It's not like you can have a law for every FACT SITUATION (never heard the phrase).
Your examples are like a Japanese tourist caught stealing bread whose defense is "I only had YEN, and since there is NO MECHANISM by which a Japanese tourist can purchase bread with YEN, I had to steal some."
The fact of the matter is there are immigration laws. Immigrants who break them know it and know the risks.
The "risks" for an improper entry are a maximum $250 CIVIL FINE and deportation.
The visa system does have classes to fit people based upon who they are and why they want to come here. I used the term FACT SITUATION because that is what it amounts to. If you have a better term to describe why each visa fits a certain people / category, by all means correct me and I will use it.
The reality is that no visa exists that addresses the reasons and the people who enter the United States without papers, but for a legitimate purpose. It has always been questionable whether any law applies since we demand that people do something "properly," but fail to provide that "proper" mechanism.
You are acting like a dullard, much like the people that won't confine themselves to answering my simple questions. That is, most likely, because the answers are self evident. The immigration laws are unconstitutional because they are not uniform. The United States Supreme Court once opined:
"The general misconception is that any statute passed by legislators bearing the appearance of law constitutes the law of the land. The Constitution of the United States is the supreme law of the land, and any statue, to be valid, must be in agreement. It is impossible for both the Constitution and a law violating it to be valid; one must prevail. This is succinctly stated as follows:
The general rule is that an unconstitutional statute, though having the form and name of law, is in reality no law, but is wholly void, and ineffective for any purpose; since unconstitutionality dates from the time of its enactment, and not merely from the date of the decision so branding it.
An unconstitutional law, in legal contemplation, is as inoperative as if it had never been passed. Such a statute leaves the question that it purports to settle just as it would be had the statute not been enacted.
Since an unconstitutional law is void, the general principals follow that it imposes no duties, confers no rights, creates no office, bestows no power or authority on anyone, affords no protection, and justifies no acts performed under it . . .
A void act cannot be legally consistent with a valid one.
An unconstitutional law cannot operate to supersede any existing valid law.
Indeed, insofar as a statute runs counter to the fundamental law of the land, it is superseded thereby.
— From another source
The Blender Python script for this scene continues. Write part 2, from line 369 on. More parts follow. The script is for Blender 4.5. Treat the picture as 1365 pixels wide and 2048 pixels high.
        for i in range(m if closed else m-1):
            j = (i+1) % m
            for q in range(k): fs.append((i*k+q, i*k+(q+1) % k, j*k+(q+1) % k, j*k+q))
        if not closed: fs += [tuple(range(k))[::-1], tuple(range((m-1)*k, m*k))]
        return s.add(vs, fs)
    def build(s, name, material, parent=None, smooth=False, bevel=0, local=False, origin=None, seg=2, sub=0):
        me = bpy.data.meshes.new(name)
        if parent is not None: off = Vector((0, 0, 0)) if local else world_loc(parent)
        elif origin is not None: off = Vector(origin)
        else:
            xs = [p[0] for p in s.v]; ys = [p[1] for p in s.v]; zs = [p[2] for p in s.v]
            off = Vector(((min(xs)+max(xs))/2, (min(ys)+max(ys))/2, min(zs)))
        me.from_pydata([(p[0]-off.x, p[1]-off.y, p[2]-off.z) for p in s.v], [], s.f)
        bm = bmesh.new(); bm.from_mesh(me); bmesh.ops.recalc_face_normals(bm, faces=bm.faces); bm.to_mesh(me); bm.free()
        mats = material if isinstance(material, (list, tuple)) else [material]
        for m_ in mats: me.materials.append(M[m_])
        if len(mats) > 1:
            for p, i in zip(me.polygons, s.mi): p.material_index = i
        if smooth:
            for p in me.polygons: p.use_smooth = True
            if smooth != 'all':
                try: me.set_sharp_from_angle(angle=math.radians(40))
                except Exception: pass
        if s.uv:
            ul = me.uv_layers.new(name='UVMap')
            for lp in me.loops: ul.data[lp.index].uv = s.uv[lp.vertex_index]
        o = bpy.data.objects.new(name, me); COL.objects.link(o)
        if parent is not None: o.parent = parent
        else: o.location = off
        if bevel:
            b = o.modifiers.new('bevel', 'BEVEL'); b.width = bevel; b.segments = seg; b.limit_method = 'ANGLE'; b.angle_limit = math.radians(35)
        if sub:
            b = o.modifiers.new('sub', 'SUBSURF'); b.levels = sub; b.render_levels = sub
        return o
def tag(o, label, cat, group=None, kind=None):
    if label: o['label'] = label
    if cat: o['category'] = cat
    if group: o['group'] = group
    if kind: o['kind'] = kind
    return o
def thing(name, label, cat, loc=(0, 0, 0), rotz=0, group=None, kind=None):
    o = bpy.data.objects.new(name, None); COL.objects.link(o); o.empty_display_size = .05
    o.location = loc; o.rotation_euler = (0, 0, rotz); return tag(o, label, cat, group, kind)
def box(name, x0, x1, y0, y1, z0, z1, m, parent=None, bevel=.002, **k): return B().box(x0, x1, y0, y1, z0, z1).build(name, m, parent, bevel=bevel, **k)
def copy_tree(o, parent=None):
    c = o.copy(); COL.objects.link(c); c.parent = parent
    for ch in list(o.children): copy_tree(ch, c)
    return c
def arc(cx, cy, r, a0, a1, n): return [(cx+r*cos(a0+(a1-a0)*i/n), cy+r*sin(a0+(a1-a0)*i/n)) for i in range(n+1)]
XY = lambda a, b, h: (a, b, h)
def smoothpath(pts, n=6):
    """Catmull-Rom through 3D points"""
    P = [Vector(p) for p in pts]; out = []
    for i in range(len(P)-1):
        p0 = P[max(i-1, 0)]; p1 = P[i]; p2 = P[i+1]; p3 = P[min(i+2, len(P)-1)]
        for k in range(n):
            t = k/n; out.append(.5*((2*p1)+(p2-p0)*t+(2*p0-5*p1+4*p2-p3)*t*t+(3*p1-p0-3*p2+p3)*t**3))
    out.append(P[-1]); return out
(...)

No one is bound to obey an unconstitutional law and no courts are bound to enforce it.
-- Sixteenth American Jurisprudence, Second Edition, Section 177. (late 2nd Ed. Section 256)
BTW, for you to claim to be a "teacher," your analogy sucks the big suck. A person goes to the bank and exchanges yen for dollars. There is a solution. If a foreigner wants to be a Guest Worker because an American offered them a job, there is no mechanism. Do you think that the people on this forum are stupid OR did you not know that?
The only "legal" way in (since you are too juvenile to understand the accurate legal term PROPER) for some people is to lie to the immigration authorities when all they want to do is exercise their Liberties. So, what you are advocating is to FORCE people to LIE to the immigration authorities in order to become citizens of a nation they do not want to be a citizen of? Are you effing kidding me?